Using the dog_owner_master_id table above is a very purist approach for
database modeling but you could, if you wanted to, simply place a
'Current" yes/no field in the dog_owner table and turn specific records
on an off to indicate who is the master. If you were to do so, it is up
to you to make sure:
* you always have one record marked yes when programs need it
..so it might default to yes when you make the first record for a
particular dog.
* you never have more than one record (per dog id) marked yes
Some, perhaps myself, would argue that a separate table is more in line
with the relational model and others would argue that its overkill.
I hope this discussion is helping you and not scaring you away.

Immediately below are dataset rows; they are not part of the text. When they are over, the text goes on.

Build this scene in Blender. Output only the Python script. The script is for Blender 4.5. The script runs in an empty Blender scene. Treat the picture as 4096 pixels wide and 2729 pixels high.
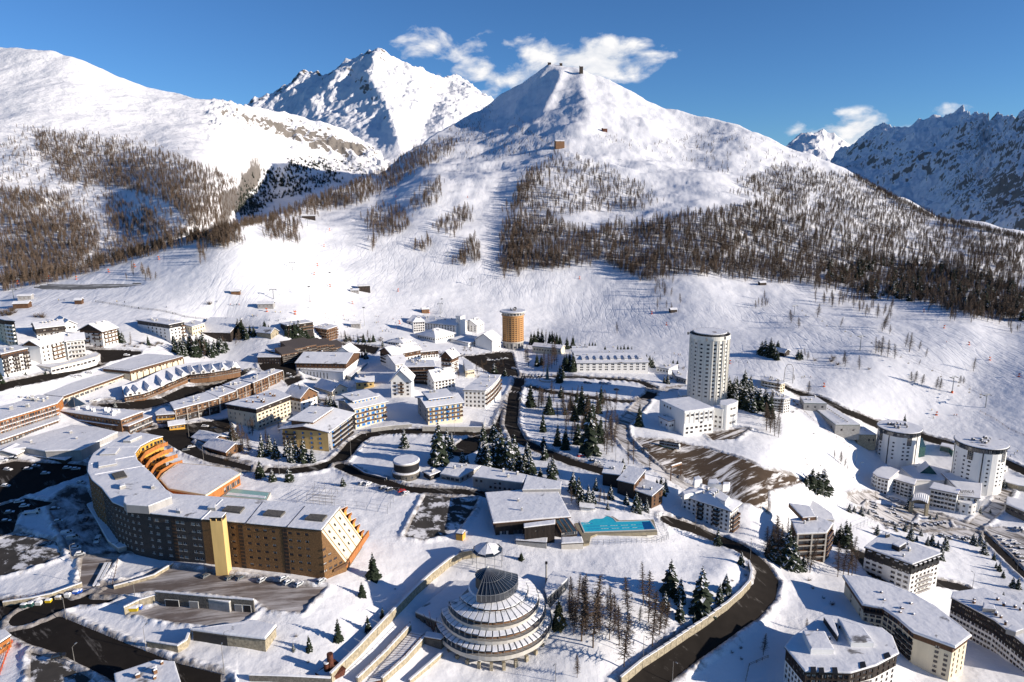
import bpy,bmesh,math,random
import numpy as np
from mathutils import Vector
from mathutils.bvhtree import BVHTree
# ------------------------------------------------------------------ camera, world, sun, exposure
SC=bpy.context.scene
COL=SC.collection
FPX=2731.0
CAMZ=150.0
PITCH,ROLL=math.radians(12.5),math.radians(-0.5)
cp,sp,cr,sr=math.cos(PITCH),math.sin(PITCH),math.cos(ROLL),math.sin(ROLL)
_up=np.array([0,sp,cp]);_rt=np.array([1.0,0,0])
CF=np.array([0,cp,-sp]);CR=cr*_rt+sr*_up;CU=-sr*_rt+cr*_up
CAM=np.array([0,0,CAMZ])
cam=bpy.data.cameras.new('camera');cam.sensor_width=36;cam.lens=36*FPX/4096
cam.clip_start=1;cam.clip_end=60000
co=bpy.data.objects.new('camera',cam);COL.objects.link(co)
from mathutils import Matrix
co.matrix_world=Matrix(((CR[0],CU[0],-CF[0],0),(CR[1],CU[1],-CF[1],0),(CR[2],CU[2],-CF[2],CAMZ),(0,0,0,1)))
SC.camera=co
SUN_EL,SUN_AZ=math.radians(15.5),math.radians(16)
tosun=Vector((math.cos(SUN_AZ)*math.cos(SUN_EL),-math.sin(SUN_AZ)*math.cos(SUN_EL),math.sin(SUN_EL)))
sl=bpy.data.lights.new('sun','SUN');sl.energy=5.0;sl.angle=math.radians(0.5);sl.color=(1.0,0.89,0.76)
so=bpy.data.objects.new('sun',sl);COL.objects.link(so)
so.rotation_euler=tosun.to_track_quat('Z','Y').to_euler()
SC.view_settings.view_transform='Standard';SC.view_settings.look='None'
SC.view_settings.gamma=1;SC.view_settings.exposure=0.64;SC.view_settings.use_curve_mapping=False
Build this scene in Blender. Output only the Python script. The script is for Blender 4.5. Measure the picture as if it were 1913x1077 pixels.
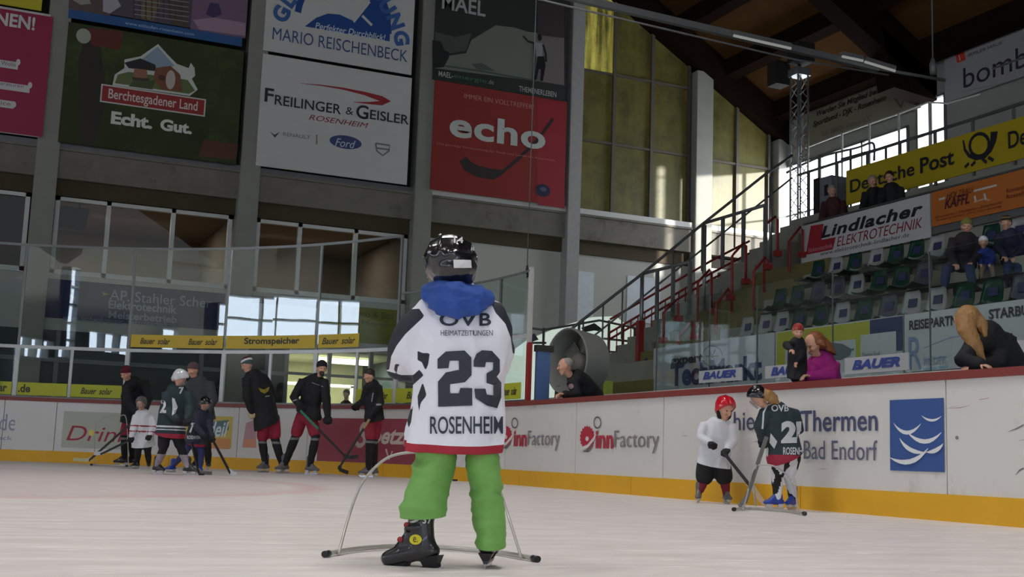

Sometimes when people have small projects that should be in databases
(as opposed to one big spreadsheet table they're maintaining) I get
intimidated regarding helping them because do to things right takes a
lot of work up front. Patience, training, etc. But once the system is
setup it can scale as big as you want and the rewards are significant.